STATED GOAL:
In the records below, find the line with "Write for Blender 4.5." and the line with "troffer(1.172, 1.763, 1.222, 1.808, 'bright"; return exactly those lines and every line between them.

DATA TO USE:
--- start ---

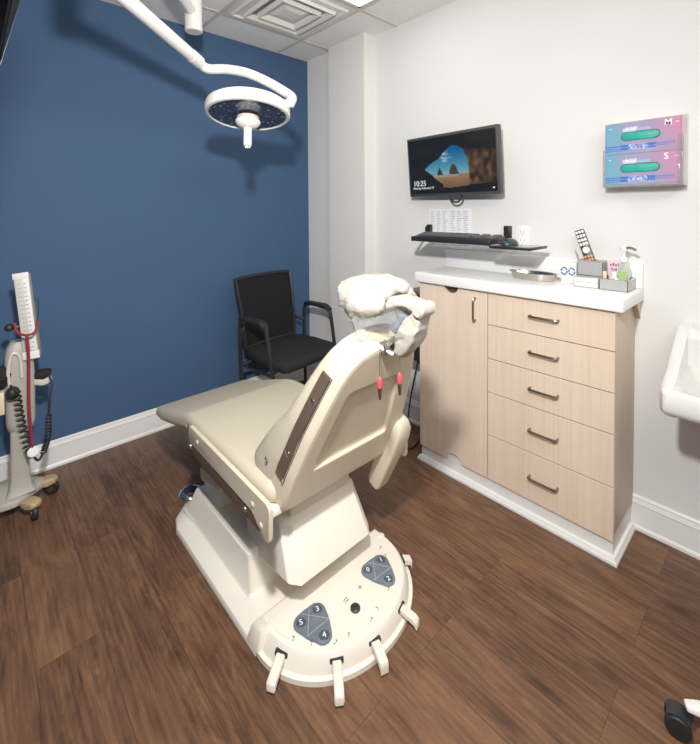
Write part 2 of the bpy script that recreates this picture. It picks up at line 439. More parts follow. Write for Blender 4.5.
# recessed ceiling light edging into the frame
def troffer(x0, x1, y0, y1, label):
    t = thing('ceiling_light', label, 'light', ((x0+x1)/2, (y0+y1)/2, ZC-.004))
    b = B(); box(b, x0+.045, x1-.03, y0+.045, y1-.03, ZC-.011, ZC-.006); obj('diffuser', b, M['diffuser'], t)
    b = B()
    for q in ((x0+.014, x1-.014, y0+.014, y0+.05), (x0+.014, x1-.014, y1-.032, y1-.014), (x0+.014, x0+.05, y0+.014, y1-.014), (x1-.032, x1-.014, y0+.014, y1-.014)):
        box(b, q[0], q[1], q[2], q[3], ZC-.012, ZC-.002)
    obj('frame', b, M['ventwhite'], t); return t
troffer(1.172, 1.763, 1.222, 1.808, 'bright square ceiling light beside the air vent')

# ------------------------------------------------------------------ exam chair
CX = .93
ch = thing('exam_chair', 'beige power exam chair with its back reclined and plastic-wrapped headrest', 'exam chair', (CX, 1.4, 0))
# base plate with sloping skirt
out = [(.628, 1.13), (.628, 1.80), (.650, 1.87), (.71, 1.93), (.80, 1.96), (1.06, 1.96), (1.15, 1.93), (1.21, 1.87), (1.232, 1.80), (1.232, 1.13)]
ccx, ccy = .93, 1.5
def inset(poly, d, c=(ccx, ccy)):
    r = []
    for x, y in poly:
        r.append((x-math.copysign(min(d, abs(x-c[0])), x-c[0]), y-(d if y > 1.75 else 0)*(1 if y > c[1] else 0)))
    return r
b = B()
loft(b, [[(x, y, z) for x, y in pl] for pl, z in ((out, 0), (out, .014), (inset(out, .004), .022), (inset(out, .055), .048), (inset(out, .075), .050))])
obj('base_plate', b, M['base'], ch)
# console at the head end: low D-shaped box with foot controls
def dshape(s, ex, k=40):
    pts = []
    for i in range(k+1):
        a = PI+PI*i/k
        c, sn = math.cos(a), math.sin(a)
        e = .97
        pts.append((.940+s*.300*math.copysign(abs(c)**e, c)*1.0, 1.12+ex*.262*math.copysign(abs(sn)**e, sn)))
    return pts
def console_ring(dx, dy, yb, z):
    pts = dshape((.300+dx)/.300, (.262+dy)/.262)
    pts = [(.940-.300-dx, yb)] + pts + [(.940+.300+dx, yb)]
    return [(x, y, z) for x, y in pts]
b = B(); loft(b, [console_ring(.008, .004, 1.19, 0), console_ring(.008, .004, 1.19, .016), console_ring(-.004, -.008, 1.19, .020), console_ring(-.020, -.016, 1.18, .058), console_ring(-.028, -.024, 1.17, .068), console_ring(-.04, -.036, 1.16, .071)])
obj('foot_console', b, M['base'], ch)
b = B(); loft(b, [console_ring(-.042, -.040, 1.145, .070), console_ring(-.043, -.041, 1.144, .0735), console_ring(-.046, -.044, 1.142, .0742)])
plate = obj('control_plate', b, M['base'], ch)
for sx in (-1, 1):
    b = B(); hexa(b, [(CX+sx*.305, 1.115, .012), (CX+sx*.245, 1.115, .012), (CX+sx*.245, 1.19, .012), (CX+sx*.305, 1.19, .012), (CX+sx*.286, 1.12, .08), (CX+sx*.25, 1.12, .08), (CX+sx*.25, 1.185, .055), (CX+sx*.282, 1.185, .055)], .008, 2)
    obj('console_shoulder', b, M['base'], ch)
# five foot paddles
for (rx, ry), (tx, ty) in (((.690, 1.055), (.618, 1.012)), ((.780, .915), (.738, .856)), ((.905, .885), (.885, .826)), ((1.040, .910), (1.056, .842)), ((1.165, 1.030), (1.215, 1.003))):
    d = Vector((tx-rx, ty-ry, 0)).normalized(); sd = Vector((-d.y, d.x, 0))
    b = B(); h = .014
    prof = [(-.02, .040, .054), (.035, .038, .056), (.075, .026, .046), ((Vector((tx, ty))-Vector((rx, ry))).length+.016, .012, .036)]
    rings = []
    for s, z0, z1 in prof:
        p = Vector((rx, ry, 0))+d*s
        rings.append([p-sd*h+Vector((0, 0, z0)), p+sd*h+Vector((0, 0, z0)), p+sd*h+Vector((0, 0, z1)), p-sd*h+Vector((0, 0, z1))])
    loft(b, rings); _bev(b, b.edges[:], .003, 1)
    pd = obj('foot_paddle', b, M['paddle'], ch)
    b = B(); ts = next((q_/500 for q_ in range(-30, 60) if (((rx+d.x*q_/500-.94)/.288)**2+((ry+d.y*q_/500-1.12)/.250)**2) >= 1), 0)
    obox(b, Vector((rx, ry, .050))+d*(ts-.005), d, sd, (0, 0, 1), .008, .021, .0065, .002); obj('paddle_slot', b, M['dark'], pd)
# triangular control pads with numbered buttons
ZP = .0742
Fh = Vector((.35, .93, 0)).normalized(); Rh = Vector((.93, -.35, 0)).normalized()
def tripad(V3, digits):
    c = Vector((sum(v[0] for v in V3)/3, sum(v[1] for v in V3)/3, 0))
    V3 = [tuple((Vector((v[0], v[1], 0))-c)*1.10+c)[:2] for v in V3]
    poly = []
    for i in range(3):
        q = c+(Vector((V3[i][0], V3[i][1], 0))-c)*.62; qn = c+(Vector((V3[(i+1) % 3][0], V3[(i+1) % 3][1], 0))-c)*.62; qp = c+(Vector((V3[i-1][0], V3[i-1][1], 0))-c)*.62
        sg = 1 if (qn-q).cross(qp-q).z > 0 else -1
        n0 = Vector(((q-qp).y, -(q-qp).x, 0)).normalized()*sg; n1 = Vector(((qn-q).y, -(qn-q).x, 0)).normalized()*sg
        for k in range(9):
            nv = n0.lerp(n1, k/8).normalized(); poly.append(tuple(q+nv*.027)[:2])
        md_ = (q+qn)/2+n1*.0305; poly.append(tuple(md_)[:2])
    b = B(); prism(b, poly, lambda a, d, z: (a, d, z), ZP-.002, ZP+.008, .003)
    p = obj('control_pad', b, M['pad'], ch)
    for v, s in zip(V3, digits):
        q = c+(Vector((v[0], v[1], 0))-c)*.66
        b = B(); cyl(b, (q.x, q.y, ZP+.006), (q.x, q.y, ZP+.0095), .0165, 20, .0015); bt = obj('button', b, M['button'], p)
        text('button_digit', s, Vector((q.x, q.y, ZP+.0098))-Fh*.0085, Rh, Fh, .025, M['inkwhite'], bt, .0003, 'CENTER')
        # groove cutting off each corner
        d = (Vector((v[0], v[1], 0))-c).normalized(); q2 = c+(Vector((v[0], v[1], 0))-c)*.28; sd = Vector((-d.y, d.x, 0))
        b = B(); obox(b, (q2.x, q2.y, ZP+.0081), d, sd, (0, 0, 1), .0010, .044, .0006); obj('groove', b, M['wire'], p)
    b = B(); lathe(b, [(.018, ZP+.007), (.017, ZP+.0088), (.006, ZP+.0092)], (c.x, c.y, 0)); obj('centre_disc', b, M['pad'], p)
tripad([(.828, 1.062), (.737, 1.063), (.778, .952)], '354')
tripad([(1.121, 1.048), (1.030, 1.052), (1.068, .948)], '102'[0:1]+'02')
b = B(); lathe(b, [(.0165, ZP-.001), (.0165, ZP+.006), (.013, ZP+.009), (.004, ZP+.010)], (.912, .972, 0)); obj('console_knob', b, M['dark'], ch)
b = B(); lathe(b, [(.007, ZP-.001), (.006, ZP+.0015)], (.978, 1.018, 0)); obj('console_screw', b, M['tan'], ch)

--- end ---
--- start ---

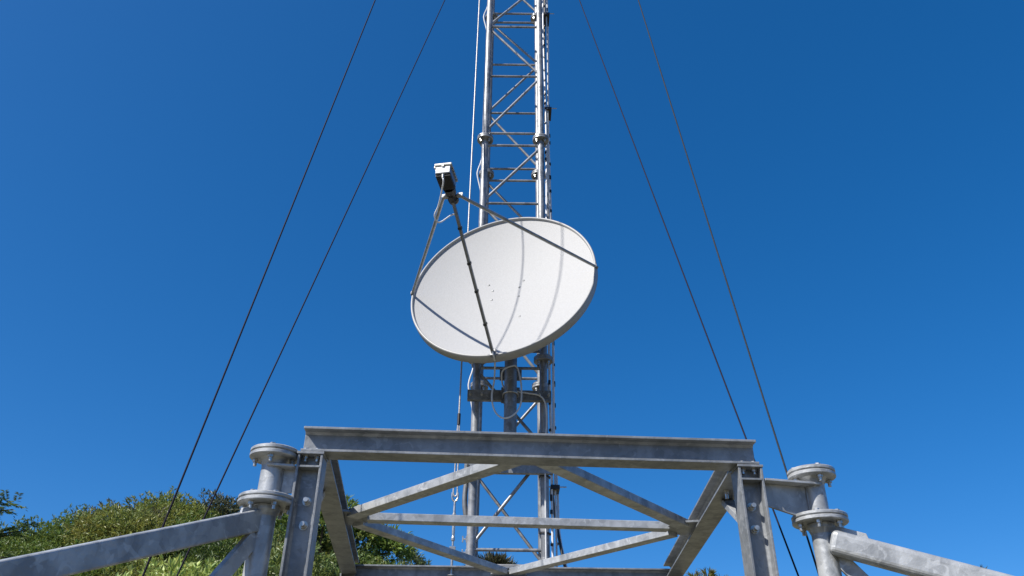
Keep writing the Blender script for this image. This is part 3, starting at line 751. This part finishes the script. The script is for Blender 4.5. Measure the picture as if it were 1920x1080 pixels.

--- end ---
--- start ---

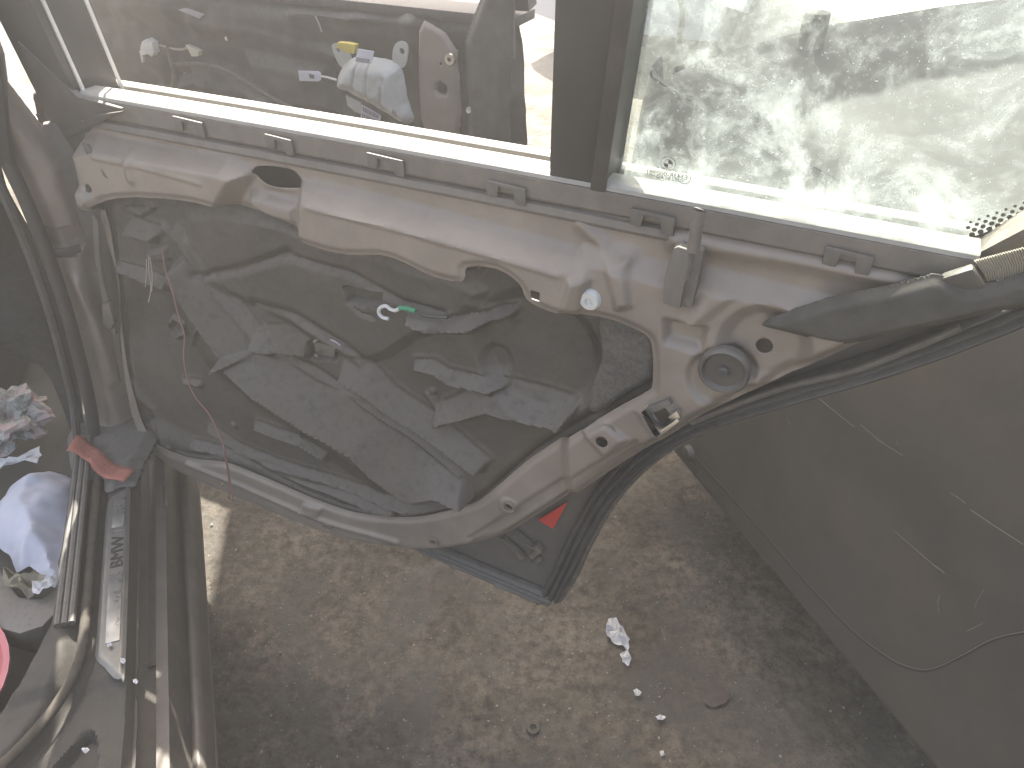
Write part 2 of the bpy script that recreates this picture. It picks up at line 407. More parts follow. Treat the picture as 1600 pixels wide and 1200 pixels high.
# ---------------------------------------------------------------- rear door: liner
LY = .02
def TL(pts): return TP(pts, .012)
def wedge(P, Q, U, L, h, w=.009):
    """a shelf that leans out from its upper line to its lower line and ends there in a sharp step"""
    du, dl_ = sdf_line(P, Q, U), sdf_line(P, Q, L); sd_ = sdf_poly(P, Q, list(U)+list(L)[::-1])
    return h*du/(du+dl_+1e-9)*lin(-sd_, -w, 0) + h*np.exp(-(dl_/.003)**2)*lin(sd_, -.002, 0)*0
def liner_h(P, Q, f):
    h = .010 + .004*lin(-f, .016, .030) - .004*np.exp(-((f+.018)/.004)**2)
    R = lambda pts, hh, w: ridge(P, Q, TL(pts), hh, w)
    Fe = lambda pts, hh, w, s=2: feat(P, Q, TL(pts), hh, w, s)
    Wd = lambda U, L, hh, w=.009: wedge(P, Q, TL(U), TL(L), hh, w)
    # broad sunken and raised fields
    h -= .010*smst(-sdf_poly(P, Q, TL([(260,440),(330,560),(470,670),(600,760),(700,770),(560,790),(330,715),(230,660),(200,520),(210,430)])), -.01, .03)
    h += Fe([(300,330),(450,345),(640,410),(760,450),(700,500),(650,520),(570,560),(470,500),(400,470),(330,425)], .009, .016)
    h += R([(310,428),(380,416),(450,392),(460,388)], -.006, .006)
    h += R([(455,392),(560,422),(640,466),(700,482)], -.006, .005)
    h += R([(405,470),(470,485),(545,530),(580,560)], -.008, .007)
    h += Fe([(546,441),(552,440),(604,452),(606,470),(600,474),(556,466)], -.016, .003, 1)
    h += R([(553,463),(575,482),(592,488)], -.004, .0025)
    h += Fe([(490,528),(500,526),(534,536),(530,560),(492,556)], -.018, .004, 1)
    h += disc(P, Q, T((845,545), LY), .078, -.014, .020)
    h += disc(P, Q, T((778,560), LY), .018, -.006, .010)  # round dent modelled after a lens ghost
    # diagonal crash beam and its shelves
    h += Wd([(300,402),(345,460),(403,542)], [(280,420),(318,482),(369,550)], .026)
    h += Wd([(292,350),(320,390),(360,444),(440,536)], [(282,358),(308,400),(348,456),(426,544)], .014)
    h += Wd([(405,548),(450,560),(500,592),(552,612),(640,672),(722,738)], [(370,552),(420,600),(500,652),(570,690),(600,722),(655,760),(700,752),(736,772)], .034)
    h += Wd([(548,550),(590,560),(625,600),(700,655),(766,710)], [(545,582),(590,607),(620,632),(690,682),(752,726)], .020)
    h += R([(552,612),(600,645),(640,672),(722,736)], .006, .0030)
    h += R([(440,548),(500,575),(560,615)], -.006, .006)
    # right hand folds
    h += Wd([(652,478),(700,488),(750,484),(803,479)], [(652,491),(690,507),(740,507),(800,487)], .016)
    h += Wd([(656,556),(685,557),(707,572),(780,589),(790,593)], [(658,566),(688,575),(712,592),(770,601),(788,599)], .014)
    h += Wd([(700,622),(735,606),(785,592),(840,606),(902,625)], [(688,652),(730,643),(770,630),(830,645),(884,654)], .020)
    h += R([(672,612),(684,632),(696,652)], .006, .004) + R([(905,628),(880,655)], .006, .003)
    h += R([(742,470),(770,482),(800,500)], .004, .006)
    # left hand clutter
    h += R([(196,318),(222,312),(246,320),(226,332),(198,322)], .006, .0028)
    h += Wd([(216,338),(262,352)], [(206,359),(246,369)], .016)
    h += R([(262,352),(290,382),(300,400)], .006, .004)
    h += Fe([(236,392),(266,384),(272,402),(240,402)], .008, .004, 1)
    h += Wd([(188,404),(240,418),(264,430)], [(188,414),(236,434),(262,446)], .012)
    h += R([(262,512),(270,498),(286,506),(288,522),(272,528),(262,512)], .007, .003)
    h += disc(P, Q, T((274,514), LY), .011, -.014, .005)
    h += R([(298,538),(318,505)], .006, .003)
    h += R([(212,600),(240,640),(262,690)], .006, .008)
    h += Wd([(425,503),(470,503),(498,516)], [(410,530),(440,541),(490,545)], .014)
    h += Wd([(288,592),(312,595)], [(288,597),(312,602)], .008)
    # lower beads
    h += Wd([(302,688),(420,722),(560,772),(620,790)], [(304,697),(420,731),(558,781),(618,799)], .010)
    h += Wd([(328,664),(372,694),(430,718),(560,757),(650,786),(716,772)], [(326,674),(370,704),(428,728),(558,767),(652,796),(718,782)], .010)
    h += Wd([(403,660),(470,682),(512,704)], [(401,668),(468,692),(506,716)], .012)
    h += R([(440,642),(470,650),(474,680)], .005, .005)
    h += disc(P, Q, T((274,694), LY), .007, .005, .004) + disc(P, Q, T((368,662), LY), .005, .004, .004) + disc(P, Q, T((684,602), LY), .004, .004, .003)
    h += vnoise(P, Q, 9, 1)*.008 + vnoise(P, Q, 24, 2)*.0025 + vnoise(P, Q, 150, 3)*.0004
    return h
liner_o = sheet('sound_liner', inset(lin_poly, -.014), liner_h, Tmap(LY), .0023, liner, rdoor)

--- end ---

ANSWER TO THIS TASK:
Write part 2 of the bpy script that recreates this picture. It picks up at line 439. More parts follow. Write for Blender 4.5.
# recessed ceiling light edging into the frame
def troffer(x0, x1, y0, y1, label):
    t = thing('ceiling_light', label, 'light', ((x0+x1)/2, (y0+y1)/2, ZC-.004))
    b = B(); box(b, x0+.045, x1-.03, y0+.045, y1-.03, ZC-.011, ZC-.006); obj('diffuser', b, M['diffuser'], t)
    b = B()
    for q in ((x0+.014, x1-.014, y0+.014, y0+.05), (x0+.014, x1-.014, y1-.032, y1-.014), (x0+.014, x0+.05, y0+.014, y1-.014), (x1-.032, x1-.014, y0+.014, y1-.014)):
        box(b, q[0], q[1], q[2], q[3], ZC-.012, ZC-.002)
    obj('frame', b, M['ventwhite'], t); return t
troffer(1.172, 1.763, 1.222, 1.808, 'bright square ceiling light beside the air vent')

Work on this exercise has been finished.